Since Catalonia is not a nation officially recognized under FIFA, it is not allowed to enter and participate in international competitions like the World Cup — making FC Barcelona the symbolic national team instead. In a Kroeber Anthropological Society Paper at the University of California, Berkeley, researcher Carrie Benjamin wrote that although Catalonia does not have clear geographical boundaries, it is an imagined political community defined by linguistic differences. Historically, Camp Nou, FC Barcelona’s home stadium, was one of the only unifying places of cultural solidarity and opposition toward the Spanish state.
To this end, it is during FC Barcelona’s longstanding engagements with opponent Real Madrid — or Los Blancos — where Catalan nationalism is frequently strongest. Known as an El Clásico, the match is more than a sports rivalry: Real Madrid’s underhand links to the Franco regime in the 20th century have made the club synonymous with the conservative and wealthy, signaling that soccer was only considered meaningful by the government if it aligned with centralization and tradition.
Johan Cruyff, a Dutch manager who used modern soccer philosophies to power FC Barcelona through unparalleled victories from 1988 to 1994, stated that the club “cannot avoid politics.” Under Franco’s regime, Catalan names were banned in the region, but Cruyff decidedly named his son Jordi, after Barcelona’s patron Saint. Now, Jordi Cruyff, following in his father’s footsteps, posed the question: “England, Wales, and Scotland are nationalist when the national team plays, so why can’t we have that?”
Independence: If/When?
Given that FC Barcelona has built most of its brand and identity around the fight for Catalan independence, the possibility of future secession has created doubts about the club’s future. If Catalonia becomes independent, the region’s teams would no longer play in Spain’s La Liga, therefore depriving Spanish soccer of its world-famous club and rivalry. So far, there have been no official statements from those in charge at FC Barcelona.
However, these uncertainties are unlikely to become anything more than a hypothetical scenario. Jordi Turull, a former member of the Catalan Parliament, told The Guardian in 2022 that he believes the Spanish state will never grant Catalonia independence — a flaw built into the very structure of Spain’s judicial system.

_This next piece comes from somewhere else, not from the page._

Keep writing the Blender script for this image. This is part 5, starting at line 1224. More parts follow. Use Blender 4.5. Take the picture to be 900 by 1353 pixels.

After Franco’s death, Spain’s judiciary did not take after the transition from dictatorship to democracy like the other branches of government. If Prime Minister Pedro Sánchez agrees to a referendum on independence, Turull proposed, the process is still in the hands of the nation’s judges. On that front, approval is unlikely — in fact, Spain’s lack of judicial independence served as the basis for The Economist Intelligence Unit (EIU) Index to downgrade the country from a full democracy to a flawed one in 2022.
In the meantime, as Catalonia and Spain’s clash over independence persists, FC Barcelona remains a core social phenomenon — and a reminder that politics, sports, and identity will continue to collide.
“When it comes to multinational societies, soccer can transform into a centrifugal force,” said Dr. Kirk Bowman, Professor of International Affairs at the Georgia Institute of Technology. “In Spain, it’s often a sign of independence or superiority, but in a larger context around the world, it is simply something for countries to be proud of and rally around.”